Rien n’est plus politique que la quête des origines, ni l’inlassable exploration des mystères de la mythologie. Penché sur ses fourneaux, François Lelong élabore une sculpture allusive à partir de mélanges sophistiqués et sensibles. Quand on met en scène, à partir d’une culture personnelle polymorphe et de la démarche créatrice, l’inexorable intimité de l’homme contemporain avec sa dimension sauvage qui lui vient du plus profond des âges, on est politique. Quand on interprète par la forme silencieuse l’énigme de nos peurs dans les ténèbres et le tragique de la vengeance, de l’amour et du pouvoir, on est au plus près de la nature humaine, et l’on est politique.

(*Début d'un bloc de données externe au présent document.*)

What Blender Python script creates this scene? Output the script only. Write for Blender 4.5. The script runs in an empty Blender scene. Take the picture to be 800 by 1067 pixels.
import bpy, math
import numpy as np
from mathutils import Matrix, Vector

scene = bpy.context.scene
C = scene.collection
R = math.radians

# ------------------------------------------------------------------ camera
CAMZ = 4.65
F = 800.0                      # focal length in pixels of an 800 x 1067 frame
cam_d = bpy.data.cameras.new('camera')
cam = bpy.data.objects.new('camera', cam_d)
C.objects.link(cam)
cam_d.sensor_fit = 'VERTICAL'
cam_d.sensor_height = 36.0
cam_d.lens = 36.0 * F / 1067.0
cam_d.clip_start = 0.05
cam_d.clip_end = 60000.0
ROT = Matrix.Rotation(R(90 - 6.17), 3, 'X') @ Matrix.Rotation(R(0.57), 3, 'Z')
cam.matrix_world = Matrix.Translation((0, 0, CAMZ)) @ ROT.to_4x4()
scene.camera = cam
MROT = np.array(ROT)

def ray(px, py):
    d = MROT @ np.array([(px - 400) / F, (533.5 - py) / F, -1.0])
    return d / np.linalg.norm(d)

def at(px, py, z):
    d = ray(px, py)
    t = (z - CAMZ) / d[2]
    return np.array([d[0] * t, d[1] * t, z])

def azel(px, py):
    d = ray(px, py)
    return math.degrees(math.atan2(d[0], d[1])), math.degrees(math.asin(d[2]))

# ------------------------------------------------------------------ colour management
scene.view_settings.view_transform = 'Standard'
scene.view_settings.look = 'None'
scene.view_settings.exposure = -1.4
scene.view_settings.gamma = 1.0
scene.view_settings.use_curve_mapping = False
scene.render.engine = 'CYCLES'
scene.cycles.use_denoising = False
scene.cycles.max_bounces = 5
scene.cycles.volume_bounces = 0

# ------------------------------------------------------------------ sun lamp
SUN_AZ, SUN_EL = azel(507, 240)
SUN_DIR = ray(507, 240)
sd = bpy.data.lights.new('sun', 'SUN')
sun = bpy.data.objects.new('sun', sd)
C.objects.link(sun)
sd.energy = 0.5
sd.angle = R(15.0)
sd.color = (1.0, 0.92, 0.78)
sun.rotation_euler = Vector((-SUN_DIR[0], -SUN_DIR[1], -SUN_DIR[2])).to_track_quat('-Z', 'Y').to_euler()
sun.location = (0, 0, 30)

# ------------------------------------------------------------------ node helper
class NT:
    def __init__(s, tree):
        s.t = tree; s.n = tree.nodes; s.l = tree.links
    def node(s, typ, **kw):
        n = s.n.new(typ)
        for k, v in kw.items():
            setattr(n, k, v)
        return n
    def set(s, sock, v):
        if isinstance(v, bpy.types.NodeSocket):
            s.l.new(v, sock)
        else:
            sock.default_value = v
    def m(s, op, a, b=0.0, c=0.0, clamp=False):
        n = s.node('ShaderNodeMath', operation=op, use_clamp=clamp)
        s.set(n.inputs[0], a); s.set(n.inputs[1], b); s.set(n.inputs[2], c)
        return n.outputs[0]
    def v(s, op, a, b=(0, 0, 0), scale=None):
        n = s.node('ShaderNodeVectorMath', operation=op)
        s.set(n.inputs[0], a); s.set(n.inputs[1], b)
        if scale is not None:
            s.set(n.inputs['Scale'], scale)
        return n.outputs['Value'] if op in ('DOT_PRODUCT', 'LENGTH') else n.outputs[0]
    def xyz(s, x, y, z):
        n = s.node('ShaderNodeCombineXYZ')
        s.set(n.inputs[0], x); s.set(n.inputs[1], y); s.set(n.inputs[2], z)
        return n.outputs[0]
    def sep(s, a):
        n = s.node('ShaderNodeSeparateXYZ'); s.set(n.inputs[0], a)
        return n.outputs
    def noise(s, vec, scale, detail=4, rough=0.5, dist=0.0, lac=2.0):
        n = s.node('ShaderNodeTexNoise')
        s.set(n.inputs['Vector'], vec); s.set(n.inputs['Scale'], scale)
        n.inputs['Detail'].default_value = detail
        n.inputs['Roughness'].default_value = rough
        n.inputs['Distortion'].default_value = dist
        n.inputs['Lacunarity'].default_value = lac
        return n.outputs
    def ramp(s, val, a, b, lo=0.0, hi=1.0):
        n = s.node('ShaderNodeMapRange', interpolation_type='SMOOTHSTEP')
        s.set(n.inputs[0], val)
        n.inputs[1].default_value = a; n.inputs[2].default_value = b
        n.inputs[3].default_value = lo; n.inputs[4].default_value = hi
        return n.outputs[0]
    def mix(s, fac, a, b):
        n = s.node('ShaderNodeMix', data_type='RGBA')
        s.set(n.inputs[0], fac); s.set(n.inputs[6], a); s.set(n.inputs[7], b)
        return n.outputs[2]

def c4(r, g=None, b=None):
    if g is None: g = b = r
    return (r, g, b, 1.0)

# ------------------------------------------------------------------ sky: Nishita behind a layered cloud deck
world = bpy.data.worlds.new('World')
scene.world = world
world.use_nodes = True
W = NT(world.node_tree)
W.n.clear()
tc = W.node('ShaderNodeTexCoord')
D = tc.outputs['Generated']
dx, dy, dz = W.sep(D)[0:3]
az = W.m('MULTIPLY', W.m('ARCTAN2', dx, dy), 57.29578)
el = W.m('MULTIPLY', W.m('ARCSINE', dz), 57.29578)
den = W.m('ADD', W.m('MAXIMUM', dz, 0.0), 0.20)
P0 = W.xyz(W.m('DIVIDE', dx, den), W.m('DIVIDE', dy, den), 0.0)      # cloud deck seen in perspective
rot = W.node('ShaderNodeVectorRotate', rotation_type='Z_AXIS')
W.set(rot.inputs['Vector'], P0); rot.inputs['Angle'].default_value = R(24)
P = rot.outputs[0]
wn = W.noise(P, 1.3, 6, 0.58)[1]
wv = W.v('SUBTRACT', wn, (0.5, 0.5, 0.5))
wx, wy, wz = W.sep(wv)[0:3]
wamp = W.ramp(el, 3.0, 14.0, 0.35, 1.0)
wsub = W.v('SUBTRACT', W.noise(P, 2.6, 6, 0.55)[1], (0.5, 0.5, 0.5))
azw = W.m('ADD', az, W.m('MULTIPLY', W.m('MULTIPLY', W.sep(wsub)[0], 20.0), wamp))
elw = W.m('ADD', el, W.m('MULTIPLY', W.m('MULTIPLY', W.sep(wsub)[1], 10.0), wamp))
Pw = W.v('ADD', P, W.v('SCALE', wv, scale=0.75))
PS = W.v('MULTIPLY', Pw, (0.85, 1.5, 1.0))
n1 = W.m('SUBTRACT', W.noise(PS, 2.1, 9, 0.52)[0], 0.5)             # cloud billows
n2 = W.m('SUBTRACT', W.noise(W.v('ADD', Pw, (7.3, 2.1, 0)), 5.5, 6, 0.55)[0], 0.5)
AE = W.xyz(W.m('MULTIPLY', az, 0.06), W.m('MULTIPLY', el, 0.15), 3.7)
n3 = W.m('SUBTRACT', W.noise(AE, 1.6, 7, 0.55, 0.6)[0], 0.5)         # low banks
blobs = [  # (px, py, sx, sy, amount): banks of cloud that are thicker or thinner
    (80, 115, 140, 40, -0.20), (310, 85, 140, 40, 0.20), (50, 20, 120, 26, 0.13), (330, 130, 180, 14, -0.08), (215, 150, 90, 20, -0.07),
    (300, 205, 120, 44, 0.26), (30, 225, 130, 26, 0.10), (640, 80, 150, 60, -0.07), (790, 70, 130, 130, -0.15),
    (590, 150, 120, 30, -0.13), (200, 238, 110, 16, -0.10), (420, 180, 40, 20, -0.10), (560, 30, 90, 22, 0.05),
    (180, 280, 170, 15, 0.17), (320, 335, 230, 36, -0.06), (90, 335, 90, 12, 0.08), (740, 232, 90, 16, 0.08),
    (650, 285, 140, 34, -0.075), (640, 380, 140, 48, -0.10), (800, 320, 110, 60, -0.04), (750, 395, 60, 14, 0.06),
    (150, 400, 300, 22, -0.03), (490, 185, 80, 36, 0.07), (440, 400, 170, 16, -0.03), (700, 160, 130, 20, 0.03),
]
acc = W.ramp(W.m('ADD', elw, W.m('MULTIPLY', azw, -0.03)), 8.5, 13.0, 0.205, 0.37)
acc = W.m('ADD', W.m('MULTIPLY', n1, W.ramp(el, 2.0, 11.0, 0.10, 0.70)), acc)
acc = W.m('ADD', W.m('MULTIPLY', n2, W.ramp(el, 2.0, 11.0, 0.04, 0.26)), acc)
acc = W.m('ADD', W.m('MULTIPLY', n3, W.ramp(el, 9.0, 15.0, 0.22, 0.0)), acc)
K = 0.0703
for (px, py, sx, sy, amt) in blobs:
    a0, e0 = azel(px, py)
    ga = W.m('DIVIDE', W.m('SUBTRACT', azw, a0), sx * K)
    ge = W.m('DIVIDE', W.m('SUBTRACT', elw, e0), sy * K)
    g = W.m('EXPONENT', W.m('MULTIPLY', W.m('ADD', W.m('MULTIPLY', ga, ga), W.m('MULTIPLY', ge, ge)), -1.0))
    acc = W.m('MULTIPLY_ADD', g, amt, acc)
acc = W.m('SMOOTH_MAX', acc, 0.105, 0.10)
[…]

Croisant le regard inquisiteur de la centauresse, le vulgus ne saurait disposer du livre de recettes de François Lelong mais, pour peu qu’il ait une âme, il doit répondre : « De qui es-tu l’ennemi, toi qui viens clandestinement dans la forêt de tes craintes et de tes pires désirs ? » L’infatigable questionnement de François Lelong quant à l’attachement que nous vouons à nos sanctuaires est politique. Le nier, c’est nous condamner à ne jamais comprendre le geste de l’enratatouileur ; qu’il soit coup de folie, coup de colère ou de désespoir, ce geste a existé parce que l’œuvre est forte dans ses dimensions esthétique et politique. Car les artefacts de Lelong sont des piques à brochettes sur lesquelles alternent subtilement l’histoire, l’archéologie, l’écologie, l’anthropologie, l’ethnologie ; ne s’agit-il pas là des outils fondamentaux de l’exercice du gouvernement des hommes ?
De la ratatouille sur une brochette créée par Lelong, voilà qui manque cruellement d’élégance et de bon goût ; comme de nier à la dite brochette une de ses dimensions gustatives : celle de donner à savourer, petit à petit, une plus ample compréhension de notre humanité et de notre éternel souci du vivre ensemble.